Tuesday, March 25, 2008

Stress

Yesterday was monumental. For the first time, maybe this whole year, I had the opportunity to spend an evening doing absolutely nothing. I had no homework and no activities. It should have been relaxing, it should have been fun, but it was still stressful. How can that be? Do we as young Americans really have so much stress that we are kept up at night, or nervous about absolutely nothing? Or maybe it is just me, but I have seen similar trials faced by peers, whether they are my friends, my acquaintances, or simply the celebrities I see facing so many evils in Hollywood.

Lindsay Lohan, a few years my senior, is a prime example of what stress can do to a person. The once innocent Disney sweetheart evolved into a media spectacle after car crashes, drunken nights, and a couple rehab stints. Now, I am not saying that my stress is comparable to that of her. Of course she has a few more pressures in life, but stress has similar effects for everyone.

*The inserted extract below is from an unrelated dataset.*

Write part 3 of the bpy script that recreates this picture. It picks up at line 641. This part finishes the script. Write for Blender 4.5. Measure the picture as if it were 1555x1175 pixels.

It runs you down, makes you desperate for an out, whether it be through drinking, over-eating, not eating, or smoking stress causes many of the problems facing America today. Not just young Americans, our elders face similar problems, but it is up to us to make the changes in our country now, which, ironically, is a stressor. Obviously the idea of stressors and stress is a nasty circle of frustration and anxiety.

I am not claiming to have the answers to the problems of stress, nor am I insinuating that stress is an inescapable evil. I am simply pointing out the fact that more and more people seem to be facing it, or at least facing it in a more public fashion. Lindsay Lohan, Britney Spears, and many more darlings of young Hollywood are a prime example of the nasty and bumpy road stress can take you down. Whether someone is famous or not, stress happens to everyone at some point or another. The test is not whether you get stressed or not, but how you deal with stress when it happens.